Less than ten years later, Rozie had been forced to bear two more babies. Daizy died in 2009 at the age of five. Thorn died on Christmas day 2021 at the age of three. Jazmine died just eight days later. She was eight years old. All three died from EEHV.
It is well-documented that elephants mourn their dead. Rozie and her mother Alice watched all three babies suffer nightmarish deaths.
Captive Elephant Breeding Is a Conservation Con
Zoos acknowledge the deadly risks yet continue to recklessly experiment with elephants’ lives. Huge amounts of time and money are spent on abusive captive breeding practices that harm and kill elephants in zoos. The resources zoos spend on breeding programs could truly conserve and protect elephants in the wild.

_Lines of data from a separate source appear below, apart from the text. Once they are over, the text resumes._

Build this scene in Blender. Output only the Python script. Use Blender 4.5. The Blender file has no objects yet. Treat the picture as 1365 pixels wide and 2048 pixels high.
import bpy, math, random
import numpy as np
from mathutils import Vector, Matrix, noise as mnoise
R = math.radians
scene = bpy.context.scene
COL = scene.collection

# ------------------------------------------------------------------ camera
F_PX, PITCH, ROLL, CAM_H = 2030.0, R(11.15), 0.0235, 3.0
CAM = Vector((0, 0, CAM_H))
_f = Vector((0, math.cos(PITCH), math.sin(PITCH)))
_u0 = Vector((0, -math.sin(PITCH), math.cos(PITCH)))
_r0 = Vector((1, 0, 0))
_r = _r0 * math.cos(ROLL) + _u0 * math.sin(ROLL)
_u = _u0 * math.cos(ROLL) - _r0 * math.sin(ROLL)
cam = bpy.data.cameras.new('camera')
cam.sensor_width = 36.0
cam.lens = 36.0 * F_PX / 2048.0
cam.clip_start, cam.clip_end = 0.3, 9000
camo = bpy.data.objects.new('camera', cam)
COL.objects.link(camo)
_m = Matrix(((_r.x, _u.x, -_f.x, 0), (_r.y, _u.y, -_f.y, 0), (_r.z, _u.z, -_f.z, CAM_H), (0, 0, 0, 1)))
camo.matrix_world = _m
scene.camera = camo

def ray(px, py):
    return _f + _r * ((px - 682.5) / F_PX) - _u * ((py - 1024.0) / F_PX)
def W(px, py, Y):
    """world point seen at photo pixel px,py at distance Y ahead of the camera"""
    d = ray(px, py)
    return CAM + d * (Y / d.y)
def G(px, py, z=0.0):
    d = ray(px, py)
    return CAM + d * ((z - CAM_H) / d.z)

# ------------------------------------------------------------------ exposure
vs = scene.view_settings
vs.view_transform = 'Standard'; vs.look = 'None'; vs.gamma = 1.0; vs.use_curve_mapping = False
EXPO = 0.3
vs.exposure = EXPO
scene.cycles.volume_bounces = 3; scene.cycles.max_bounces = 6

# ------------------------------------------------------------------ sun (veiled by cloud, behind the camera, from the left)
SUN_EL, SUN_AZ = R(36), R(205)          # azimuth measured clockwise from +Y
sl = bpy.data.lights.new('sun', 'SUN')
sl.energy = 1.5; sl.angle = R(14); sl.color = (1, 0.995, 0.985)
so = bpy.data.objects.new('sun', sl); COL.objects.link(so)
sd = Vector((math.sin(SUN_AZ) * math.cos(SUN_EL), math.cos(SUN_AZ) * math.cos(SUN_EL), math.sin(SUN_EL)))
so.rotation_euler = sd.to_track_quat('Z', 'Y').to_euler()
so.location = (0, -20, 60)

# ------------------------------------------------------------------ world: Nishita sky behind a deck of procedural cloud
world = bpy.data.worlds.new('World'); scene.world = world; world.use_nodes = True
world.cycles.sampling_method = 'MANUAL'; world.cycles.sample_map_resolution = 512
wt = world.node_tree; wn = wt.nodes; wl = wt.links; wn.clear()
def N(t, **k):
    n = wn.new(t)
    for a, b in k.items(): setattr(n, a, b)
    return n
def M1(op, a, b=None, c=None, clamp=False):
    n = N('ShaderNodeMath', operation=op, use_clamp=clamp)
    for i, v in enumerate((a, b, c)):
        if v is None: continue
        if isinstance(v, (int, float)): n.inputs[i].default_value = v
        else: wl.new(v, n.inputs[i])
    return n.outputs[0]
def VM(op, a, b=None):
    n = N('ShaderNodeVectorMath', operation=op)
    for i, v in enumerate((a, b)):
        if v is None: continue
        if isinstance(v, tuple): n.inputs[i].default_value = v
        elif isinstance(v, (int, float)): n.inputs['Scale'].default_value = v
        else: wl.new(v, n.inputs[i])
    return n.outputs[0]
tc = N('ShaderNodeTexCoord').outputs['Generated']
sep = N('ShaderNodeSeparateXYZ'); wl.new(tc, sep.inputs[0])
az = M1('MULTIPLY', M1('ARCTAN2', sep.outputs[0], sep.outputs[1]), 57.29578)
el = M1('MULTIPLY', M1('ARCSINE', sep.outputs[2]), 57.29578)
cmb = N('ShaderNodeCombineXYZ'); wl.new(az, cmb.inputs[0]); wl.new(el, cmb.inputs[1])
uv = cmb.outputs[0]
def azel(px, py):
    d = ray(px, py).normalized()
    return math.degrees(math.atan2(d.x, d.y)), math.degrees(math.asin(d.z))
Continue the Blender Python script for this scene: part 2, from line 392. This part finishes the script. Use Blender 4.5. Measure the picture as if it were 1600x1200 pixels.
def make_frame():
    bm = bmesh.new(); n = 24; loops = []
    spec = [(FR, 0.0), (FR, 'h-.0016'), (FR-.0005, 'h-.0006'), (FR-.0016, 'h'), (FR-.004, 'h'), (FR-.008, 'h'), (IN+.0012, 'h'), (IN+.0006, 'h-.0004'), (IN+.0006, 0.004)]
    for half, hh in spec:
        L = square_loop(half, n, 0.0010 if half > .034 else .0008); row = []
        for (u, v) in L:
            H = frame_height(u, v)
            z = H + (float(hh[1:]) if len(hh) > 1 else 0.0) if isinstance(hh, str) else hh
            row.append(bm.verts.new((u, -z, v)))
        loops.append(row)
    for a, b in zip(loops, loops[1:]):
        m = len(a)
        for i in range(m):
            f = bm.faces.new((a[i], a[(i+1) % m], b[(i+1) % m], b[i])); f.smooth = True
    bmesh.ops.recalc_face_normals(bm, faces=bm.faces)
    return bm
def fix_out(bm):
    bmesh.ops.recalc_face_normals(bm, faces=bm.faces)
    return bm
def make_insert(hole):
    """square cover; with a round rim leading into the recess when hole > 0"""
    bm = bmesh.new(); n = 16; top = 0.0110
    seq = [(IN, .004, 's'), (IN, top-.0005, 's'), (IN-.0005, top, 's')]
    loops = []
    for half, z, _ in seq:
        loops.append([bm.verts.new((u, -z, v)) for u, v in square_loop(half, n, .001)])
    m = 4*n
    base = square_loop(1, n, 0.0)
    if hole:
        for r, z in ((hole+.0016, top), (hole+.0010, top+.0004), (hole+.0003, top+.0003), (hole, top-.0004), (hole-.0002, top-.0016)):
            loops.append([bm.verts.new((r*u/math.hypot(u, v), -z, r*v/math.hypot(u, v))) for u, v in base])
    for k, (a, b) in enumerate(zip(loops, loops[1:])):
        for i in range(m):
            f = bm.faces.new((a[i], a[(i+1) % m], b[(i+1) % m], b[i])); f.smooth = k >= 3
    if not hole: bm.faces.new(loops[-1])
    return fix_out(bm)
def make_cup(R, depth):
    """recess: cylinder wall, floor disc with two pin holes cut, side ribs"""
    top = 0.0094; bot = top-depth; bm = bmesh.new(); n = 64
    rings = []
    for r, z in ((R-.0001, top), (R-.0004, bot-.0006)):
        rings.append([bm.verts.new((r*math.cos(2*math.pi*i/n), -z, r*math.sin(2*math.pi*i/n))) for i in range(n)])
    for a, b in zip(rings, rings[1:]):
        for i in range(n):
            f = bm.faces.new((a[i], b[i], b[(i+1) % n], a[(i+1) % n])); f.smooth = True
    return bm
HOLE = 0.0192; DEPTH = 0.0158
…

No baby born in zoo captivity in the U.S. is ever relocated to the wild. Elephants born in zoos are forced to suffer a lifetime of suffering captivity-related illnesses before an early death. Captive elephant breeding management practices are just one of many reasons why zoo captivity for elephants is such a cruel and unnatural existence.
Don’t support zoos, or fall for their false conservation claims. Remember that zoo babies are really jail babies who have been created as a marketing tool to manipulate the public.
Speak up about the horrible cruelty forced upon elephants in zoos. Commit to supporting conservation — and conception — in the wild, not in captivity.